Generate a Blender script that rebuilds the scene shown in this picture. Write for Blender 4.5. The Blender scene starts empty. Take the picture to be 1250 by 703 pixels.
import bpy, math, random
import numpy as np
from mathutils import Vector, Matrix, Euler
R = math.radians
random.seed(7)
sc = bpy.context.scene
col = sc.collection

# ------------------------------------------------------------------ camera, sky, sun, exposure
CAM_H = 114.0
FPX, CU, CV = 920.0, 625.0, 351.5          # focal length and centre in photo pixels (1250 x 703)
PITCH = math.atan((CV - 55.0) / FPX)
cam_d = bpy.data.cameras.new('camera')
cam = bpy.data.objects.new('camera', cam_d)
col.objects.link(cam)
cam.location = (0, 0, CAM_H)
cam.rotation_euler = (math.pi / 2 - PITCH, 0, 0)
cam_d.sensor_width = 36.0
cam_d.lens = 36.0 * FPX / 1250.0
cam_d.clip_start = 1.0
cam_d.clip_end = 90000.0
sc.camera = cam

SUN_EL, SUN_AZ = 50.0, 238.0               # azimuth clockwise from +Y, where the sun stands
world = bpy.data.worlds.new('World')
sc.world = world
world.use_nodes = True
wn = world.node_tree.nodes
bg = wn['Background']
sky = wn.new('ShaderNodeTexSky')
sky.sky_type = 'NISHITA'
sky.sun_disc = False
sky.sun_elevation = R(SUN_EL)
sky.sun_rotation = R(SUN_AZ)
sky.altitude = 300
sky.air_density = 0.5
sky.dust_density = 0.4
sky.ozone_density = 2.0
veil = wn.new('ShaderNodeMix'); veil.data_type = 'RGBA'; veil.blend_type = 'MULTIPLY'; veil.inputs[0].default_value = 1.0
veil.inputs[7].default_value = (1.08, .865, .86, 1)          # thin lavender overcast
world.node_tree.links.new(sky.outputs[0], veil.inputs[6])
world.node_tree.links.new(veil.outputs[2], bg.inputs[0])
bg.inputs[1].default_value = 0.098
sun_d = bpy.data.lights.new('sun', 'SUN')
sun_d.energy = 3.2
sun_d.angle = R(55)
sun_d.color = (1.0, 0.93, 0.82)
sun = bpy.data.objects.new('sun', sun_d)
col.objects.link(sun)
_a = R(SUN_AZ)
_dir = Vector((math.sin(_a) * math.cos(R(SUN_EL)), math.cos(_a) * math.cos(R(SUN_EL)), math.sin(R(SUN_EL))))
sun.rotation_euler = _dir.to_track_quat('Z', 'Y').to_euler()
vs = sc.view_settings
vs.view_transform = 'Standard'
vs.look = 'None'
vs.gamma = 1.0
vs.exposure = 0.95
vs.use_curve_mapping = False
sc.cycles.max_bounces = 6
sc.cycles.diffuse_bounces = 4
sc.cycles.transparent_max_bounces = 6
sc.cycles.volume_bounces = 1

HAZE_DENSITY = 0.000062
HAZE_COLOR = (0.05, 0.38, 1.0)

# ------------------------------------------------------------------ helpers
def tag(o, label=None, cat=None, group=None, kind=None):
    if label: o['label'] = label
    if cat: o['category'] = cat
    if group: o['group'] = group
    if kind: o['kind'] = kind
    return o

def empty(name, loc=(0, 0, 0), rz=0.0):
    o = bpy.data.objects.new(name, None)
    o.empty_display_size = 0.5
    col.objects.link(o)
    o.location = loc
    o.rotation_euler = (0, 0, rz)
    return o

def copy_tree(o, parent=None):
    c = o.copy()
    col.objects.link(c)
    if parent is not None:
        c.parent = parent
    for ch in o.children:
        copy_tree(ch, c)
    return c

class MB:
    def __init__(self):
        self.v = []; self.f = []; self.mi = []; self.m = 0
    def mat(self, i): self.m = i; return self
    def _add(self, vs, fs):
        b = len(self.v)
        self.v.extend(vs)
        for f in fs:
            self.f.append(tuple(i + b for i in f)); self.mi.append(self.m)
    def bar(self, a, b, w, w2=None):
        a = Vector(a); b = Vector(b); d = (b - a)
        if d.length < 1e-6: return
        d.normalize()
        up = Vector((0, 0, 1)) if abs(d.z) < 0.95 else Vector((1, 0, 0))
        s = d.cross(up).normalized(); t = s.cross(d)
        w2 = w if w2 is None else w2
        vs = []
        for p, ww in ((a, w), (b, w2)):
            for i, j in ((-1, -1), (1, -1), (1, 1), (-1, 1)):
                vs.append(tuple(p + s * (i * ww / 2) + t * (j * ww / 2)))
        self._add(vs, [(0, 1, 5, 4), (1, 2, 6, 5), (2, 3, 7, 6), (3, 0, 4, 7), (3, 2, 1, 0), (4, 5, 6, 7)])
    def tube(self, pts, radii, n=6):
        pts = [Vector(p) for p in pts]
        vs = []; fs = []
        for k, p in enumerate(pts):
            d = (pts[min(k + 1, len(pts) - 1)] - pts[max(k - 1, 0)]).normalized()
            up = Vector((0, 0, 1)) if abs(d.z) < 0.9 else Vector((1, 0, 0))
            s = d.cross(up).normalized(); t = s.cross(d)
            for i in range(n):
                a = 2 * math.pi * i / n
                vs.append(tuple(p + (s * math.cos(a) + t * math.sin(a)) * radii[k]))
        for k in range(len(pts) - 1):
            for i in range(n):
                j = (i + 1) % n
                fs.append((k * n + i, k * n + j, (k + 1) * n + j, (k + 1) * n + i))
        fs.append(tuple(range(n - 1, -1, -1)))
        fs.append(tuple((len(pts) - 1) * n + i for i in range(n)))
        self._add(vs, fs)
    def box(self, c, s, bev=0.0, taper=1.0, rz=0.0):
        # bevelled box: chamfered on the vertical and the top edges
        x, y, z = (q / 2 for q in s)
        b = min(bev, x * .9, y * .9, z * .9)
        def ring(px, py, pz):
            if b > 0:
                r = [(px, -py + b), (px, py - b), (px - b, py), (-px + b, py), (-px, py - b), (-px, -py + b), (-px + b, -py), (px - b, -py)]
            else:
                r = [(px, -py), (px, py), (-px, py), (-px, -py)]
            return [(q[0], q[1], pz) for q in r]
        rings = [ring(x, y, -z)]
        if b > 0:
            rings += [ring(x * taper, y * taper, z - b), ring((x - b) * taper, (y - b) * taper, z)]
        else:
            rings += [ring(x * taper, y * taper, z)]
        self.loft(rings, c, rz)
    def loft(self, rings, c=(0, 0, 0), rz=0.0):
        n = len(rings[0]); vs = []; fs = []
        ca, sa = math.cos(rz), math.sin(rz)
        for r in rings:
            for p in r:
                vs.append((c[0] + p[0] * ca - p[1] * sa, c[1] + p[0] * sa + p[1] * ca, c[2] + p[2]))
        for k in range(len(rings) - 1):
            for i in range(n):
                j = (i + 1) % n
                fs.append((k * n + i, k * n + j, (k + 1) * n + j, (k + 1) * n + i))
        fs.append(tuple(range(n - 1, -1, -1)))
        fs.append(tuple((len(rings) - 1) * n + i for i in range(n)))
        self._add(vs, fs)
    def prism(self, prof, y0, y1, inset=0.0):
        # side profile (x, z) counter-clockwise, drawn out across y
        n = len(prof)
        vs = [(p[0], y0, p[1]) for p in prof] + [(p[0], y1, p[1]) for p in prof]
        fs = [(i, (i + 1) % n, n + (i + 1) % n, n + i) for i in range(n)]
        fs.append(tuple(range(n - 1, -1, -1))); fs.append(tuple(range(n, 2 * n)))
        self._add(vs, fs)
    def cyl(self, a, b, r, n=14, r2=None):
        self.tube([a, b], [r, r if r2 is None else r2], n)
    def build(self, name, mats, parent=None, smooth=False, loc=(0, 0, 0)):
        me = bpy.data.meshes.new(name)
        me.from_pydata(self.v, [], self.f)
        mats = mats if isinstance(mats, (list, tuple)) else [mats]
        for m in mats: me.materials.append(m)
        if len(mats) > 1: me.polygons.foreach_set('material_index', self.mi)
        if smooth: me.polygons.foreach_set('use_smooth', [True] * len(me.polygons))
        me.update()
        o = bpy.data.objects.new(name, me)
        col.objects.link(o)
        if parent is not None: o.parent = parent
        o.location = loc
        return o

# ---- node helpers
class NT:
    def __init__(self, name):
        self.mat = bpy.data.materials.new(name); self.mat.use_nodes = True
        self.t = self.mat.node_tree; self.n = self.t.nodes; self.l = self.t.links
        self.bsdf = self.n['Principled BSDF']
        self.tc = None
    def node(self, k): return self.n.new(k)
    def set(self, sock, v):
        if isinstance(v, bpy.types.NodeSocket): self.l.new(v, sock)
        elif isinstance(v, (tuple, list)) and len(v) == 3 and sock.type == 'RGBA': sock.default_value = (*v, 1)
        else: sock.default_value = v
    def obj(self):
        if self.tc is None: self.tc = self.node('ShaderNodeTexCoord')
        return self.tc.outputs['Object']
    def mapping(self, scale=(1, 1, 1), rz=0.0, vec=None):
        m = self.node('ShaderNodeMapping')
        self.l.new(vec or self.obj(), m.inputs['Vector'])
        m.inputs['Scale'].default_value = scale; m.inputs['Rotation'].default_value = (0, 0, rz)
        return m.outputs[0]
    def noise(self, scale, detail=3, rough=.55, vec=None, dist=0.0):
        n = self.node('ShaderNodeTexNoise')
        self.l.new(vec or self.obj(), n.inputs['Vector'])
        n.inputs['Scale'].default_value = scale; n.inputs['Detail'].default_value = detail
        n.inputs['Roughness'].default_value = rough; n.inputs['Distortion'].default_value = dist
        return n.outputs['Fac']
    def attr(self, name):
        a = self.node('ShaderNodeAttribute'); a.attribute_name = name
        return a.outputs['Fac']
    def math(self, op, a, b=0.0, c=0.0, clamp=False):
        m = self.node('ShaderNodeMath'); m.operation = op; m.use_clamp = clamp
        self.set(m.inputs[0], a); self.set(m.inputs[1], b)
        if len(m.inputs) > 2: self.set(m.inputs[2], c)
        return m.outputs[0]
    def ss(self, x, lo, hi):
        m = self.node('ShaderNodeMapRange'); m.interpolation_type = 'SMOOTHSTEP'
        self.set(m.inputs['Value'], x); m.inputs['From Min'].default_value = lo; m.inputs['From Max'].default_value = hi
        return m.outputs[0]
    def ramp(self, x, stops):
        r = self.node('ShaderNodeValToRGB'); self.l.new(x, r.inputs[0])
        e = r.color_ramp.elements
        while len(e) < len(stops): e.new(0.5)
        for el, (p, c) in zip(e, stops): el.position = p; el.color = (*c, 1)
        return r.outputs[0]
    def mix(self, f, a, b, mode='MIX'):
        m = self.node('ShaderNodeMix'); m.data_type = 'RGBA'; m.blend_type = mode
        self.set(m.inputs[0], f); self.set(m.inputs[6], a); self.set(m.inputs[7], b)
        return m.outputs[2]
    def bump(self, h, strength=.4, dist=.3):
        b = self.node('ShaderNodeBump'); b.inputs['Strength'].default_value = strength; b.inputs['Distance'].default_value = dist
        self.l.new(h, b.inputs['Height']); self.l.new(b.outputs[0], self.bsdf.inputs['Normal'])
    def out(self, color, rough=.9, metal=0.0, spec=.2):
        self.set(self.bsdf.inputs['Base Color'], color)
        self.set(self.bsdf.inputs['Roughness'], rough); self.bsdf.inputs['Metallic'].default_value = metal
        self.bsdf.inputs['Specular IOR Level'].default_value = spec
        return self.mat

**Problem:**
Quote the data above verbatim from its first line to the line that includes "col = sc.collection", with both boundary lines retained.

**Exercise response:**
Generate a Blender script that rebuilds the scene shown in this picture. Write for Blender 4.5. The Blender scene starts empty. Take the picture to be 1250 by 703 pixels.
import bpy, math, random
import numpy as np
from mathutils import Vector, Matrix, Euler
R = math.radians
random.seed(7)
sc = bpy.context.scene
col = sc.collection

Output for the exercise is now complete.